Absence of $^{17}$O Knight-Shift Changes across the First-Order Phase Transition Line in Sr$_2$RuO$_4$

TL;DR

This study uses $^{17}$O NMR to investigate the superconducting state of Sr$_2$RuO$_4$ under magnetic fields, revealing that the spin susceptibility remains unchanged across phase transitions, challenging conventional depairing explanations.

Contribution

The paper provides evidence that the first-order phase transition in Sr$_2$RuO$_4$ is not due to Pauli-paramagnetic effects, based on unchanged Knight shifts across the transition.

Findings

Knight shifts remain constant across phase transitions

No new NMR signals in the superconducting state

First-order transition not caused by Pauli-paramagnetic effect

Abstract

We performed $^{17}$O nuclear magnetic resonance measurements on superconducting (SC) Sr$_2$RuO$_4$ under in-plane magnetic fields.
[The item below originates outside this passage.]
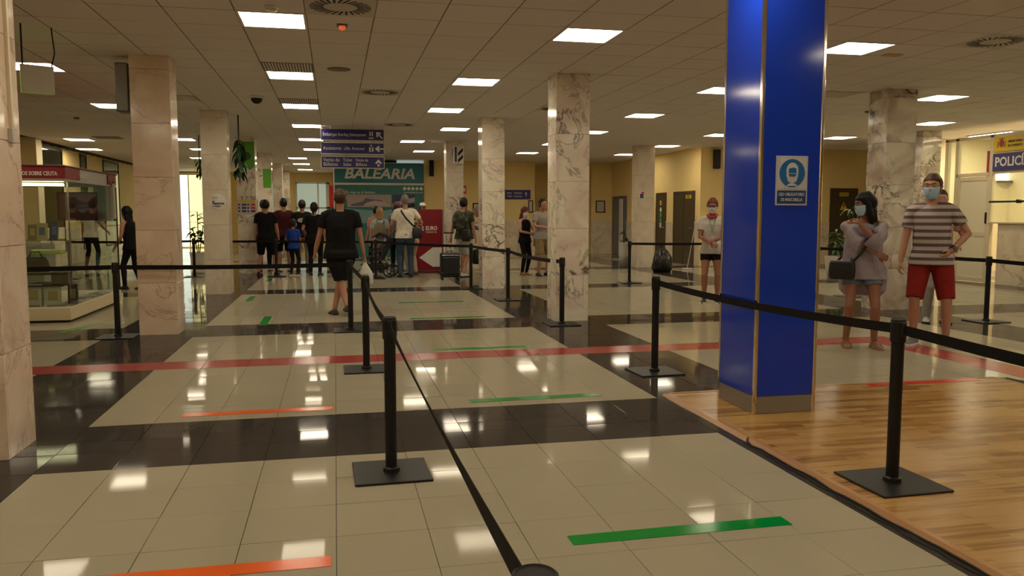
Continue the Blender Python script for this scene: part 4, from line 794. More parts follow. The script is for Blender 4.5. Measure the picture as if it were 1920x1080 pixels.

We found that no new signal appears in the SC state and that the $^{17}$O Knight shifts obtained from the double-site measurements remain constant across the first-order phase-transition line, as well as across the second-order phase-transition line as already reported. The present results indicate that the SC spin susceptibility does not decrease in the high-field region, although a magnetization jump in the SC state was reported at low temperatures. Because the spin susceptibility is unchanged in the SC state in Sr$_2$RuO$_4$, we suggest that the first-order phase transition across the upper critical field should be interpreted as a depairing mechanism other than the conventional Pauli-paramagnetic effect.